Cassandra Cleghorn is a Senior Lecturer at Williams College where she has taught English and American Studies since 1990. She received her BA in Greek from University of California, Santa Cruz and her PhD in American Studies from Yale University. Her poems have appeared in journals including The Paris Review, Yale Review, Prairie Schooner and Southwest Review.
The Merge project has brought together the two most important parts of Cassandra's artistic life: poetry and music. Cassandra has been writing poetry since she was six, 40 years ago. Her musical experiences predate that--doubtless back to her time in the womb--since she was born into a family of passionate musicians, both professional and amateur. Mom, a pianist; dad, a violist in the Cincinnati Symphony Orchestra; step-father, a conductor and violist; step-mother, a violinist; and siblings who were also musicians of one sort or another.
Although her family members were classical musicians, all kinds of music shaped her--from opera to folk music and jazz. Her fondest memories include being woken up in the morning by her Dad playing Mahler records at top volume and, at the end of the night, sitting with him after his symphony gig to listen to the latest Roberta Flack or Papa John Creach album. Flack's 1969 debut First Take (which includes Eugene McDaniels' "Compared to What") is one of her desert island albums.
Cassandra began playing the violin at age seven, and played seriously until she got to college. She travelled to Europe with the American Youth Symphony Orchestra when she was 16. When she got to college and discovered Greek literature and immersed herself in poetry, her love of reading and writing edged out her time on the violin and she put her instrument aside. . . for 20 years! Fast forward: marriage, grad school, four kids, full-time college teaching job, etc. When she finally picked up the violin again six years ago, she wanted to use a new approach, learning primarily by ear, and focusing on jazz improvisation and Irish-influenced fiddle music. She has embraced the role of student again, being lucky enough to study improvisation with cellist Eugene Friesen, and violinists Todd Reynolds and Charlie Burnham. One of the high points of her week is a jam session of New England/French Canadian/Irish music every Saturday morning in North Adams, Massachusetts.

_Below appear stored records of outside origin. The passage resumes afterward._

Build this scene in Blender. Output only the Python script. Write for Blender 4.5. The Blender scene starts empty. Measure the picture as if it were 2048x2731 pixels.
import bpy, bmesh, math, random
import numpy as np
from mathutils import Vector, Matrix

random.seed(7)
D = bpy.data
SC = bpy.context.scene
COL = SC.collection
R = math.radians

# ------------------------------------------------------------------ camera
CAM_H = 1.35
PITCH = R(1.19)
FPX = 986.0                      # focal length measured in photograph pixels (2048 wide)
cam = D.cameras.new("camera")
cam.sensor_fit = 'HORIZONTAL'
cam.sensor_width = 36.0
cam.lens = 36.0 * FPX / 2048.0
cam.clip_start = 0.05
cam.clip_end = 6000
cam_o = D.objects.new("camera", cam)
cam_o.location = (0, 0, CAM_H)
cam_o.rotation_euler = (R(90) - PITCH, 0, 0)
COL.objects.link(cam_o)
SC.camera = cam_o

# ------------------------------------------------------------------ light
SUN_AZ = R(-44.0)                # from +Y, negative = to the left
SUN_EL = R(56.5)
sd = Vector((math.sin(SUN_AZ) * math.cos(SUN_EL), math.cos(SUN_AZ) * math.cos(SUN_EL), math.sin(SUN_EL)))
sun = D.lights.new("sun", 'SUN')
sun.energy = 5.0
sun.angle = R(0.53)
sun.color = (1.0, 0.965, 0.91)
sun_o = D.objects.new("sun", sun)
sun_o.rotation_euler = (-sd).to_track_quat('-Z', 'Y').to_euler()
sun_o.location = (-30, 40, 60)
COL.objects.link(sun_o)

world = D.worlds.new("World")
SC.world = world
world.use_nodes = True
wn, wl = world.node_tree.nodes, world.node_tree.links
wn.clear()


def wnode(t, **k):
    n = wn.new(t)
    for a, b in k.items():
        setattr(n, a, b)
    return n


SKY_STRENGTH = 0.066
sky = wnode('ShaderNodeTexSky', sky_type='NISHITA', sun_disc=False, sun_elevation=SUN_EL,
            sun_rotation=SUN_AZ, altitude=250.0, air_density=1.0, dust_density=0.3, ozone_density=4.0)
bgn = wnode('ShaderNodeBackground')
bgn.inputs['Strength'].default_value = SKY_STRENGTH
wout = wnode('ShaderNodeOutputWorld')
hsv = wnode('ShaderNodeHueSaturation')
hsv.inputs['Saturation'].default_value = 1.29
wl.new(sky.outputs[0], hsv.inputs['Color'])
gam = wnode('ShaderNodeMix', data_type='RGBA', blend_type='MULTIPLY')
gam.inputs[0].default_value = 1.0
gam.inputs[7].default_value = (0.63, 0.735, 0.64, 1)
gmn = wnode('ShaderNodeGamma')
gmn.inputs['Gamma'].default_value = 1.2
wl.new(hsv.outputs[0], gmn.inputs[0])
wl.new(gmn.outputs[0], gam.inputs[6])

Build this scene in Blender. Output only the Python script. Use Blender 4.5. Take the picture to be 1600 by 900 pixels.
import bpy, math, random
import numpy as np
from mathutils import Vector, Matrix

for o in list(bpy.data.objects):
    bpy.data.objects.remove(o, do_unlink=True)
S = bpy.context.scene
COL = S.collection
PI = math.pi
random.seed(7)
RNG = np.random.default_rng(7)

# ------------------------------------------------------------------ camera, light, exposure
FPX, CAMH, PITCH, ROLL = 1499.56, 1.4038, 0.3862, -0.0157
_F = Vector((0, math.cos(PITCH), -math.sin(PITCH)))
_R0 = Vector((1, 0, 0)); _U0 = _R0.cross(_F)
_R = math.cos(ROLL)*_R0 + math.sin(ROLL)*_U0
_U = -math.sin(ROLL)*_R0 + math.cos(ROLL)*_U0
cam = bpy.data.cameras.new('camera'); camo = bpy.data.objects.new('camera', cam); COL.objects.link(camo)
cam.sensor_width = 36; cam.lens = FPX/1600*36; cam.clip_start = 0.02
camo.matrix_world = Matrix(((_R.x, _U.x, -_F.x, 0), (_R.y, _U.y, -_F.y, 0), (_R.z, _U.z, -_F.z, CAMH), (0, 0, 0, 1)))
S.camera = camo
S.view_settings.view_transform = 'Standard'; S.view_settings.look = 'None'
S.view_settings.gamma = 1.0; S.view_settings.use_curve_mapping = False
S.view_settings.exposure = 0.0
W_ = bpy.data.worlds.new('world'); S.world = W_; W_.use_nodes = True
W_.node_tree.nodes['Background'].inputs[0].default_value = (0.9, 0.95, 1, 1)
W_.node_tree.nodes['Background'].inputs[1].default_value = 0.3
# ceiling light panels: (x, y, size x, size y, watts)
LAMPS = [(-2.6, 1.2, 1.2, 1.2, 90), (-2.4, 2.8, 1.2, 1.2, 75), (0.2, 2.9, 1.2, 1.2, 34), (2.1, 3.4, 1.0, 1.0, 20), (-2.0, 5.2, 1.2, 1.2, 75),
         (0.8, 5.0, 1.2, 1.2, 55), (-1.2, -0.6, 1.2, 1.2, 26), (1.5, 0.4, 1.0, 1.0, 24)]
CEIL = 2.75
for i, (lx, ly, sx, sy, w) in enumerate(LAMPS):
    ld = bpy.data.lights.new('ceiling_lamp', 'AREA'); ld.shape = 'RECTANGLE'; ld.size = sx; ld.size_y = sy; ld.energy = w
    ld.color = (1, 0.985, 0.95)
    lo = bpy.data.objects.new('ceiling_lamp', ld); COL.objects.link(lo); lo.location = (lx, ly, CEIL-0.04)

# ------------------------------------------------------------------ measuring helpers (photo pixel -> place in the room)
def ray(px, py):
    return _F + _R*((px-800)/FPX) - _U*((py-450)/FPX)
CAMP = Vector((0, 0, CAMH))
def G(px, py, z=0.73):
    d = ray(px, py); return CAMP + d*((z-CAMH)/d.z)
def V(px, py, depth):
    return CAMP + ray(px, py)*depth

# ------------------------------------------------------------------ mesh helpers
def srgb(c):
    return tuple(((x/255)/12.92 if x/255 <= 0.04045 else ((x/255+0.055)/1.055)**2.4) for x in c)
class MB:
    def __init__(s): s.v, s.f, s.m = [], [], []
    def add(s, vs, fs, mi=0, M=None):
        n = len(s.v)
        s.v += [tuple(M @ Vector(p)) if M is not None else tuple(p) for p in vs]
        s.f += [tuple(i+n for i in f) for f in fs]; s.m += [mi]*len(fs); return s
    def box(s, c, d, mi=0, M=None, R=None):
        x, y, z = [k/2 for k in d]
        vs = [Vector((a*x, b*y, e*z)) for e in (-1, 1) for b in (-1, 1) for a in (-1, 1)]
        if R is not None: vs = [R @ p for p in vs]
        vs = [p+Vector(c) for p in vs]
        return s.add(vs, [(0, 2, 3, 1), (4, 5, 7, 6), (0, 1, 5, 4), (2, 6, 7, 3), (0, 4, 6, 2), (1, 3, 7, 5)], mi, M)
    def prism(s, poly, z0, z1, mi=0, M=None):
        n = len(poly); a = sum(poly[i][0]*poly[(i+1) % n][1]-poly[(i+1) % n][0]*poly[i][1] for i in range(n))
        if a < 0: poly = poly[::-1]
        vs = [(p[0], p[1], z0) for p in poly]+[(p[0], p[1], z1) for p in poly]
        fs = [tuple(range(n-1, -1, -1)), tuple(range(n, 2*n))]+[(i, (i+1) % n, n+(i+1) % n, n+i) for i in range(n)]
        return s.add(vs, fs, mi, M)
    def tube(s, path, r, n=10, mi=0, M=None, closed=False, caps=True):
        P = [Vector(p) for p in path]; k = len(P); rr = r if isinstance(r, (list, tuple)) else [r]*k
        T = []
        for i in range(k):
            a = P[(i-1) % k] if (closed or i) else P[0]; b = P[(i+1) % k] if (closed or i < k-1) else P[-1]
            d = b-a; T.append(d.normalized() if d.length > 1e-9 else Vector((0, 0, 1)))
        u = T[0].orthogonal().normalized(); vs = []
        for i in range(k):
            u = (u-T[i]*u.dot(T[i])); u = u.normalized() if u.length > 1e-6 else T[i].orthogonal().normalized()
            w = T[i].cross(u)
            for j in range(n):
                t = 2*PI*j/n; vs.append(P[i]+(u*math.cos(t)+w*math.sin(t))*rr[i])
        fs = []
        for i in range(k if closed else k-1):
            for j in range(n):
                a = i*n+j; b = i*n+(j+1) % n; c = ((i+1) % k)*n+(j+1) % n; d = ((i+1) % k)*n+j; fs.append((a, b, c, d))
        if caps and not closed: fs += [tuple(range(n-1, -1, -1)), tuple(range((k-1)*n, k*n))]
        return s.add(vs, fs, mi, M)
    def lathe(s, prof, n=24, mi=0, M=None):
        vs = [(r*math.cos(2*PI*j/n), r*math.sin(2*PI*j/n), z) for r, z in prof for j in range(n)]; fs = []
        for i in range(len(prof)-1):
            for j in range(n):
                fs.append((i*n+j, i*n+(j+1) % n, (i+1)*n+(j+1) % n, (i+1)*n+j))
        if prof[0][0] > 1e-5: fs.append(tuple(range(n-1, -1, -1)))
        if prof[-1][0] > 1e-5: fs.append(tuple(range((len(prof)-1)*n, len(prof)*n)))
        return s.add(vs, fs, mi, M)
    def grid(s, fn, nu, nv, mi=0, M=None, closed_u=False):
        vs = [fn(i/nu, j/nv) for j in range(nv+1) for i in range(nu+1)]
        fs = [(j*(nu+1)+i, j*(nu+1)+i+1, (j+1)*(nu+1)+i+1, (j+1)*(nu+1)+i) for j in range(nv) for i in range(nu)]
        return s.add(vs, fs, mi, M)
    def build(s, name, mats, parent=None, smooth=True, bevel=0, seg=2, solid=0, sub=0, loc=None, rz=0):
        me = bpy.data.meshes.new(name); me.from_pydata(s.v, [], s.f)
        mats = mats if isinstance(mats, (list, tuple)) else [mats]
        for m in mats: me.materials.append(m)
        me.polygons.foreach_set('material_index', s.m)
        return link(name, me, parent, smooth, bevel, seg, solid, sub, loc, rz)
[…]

Music is also present in Cassandra's poems in a deeper sense. The musical ideas expressed by her fellow ensemble members, Erik, Rene and Allison inspire images, language and forms of her poetry. Sometimes she will take a melody presented by one of them and use the rhythms and phrasing of that tune to shape the poems: as a lyricist might, but using spoken word to deliver them, rather than song. Sometimes Erik will take a poem of Cassandra's and follow the intonation and pacing of her delivery to discover its inherent melody and translate that to the flute or saxophone.
However the ensemble proceeds--from page to stage, from spoken voice to instrument, or vice versa--the key element for all four of them is LISTENING. This is the thing that Cassandra values above all learning from her parents and teachers--and what she in turn is handing down to her four musical children--Oliver (age 14 singer), Ripley (age 12, pianist/flutist/composer), Eve (age 12, trombonist/violinist/composer) and Jasper (age 8, pianist/drummer).
The happiest moments in her house are when several people are making music simultaneously, sometimes even on purpose and in harmony. She likes her teacher's motto, "Play loud and play often." Something similar can be said of poetry, "Write with passion and never stop (except to revise)." Put these together and who knows what will happen?